Ces bouleversements et mésaventures pourraient justifier à eux seuls le titre de l’album, l’extraordinaire morceau d’ouverture The Sheer Drop évoque d’ailleurs leur obligation de quitter leur studio d’Homerton, havre de paix emporté par la gentrification sauvage qui ronge l’Angleterre et noyer l’album dans une profonde dépression.
Pourtant, Compact Trauma se révèle aussi lumineux que sombre, mélodique et sauvage tout à la fois et le plus souvent dans la même chanson, où changement de rythme et de direction semble tout naturel sans qu’Ulrika Spacek ne perde le fil de leurs propos et de leurs styles,The Sheer Drop ou le long et époustouflant Stuck At The Door étant des modèles du genre .
Influencé par le rock indé des 90’s, entre Sonic Youth et My Bloody Valentine, le quintet se rapproche aujourd’hui surtout d’un Deerhunter, avec lequel il partage cette volonté ambitieuse de casser les codes tout en cherchant à composer la plus belle des chansons.
A la fois très personnelles et universelles, les paroles de Rhys Williams évoquent les petits et grands drames du quotidien, les amitiés qui s’effacent, le manque de confiance en soi, tout en se plaçant dans l’environnement qui est le nôtre aujourd’hui, fait de bouleversements et cataclysmes. Les 10 chansons qui composent le disque peuvent être ainsi vues comme de petites bouées de sauvetage jetées à la mer auxquelles s’accrocher malgré les vents contraires et le mur du son qui cherche à noyer les douces mélodies de Lounge Angst ou le somptueux final No Design.
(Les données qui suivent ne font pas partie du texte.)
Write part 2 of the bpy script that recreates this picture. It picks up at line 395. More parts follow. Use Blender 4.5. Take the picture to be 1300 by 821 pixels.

Compact Trauma dépasse les promesses de ses deux excellents prédécesseurs, semblant s’être nourri des divers projets parallèles de ses membres, introduisant ainsi avec bonheur quelques touches électroniques et effets spéciaux (It Will Come sometime) qui trouvent parfaitement leurs places entre guitares elles-mêmes particulièrement impressionnantes sur If The Wheels Are Coming Off, The Wheels Are Coming Off, basse et batterie, au sommet sur le fabuleux Diskbenksrealism
Avec cet impressionnant Compact Trauma, Ulrika Spacek revient plus grand, plus beau, plus fort. Vivement fin mai, qu’on puisse les voir sur scène du côté du Grand Mix à Lille, à La Maroquinerie à Paris ou lors du génial festival Levitation à Angers.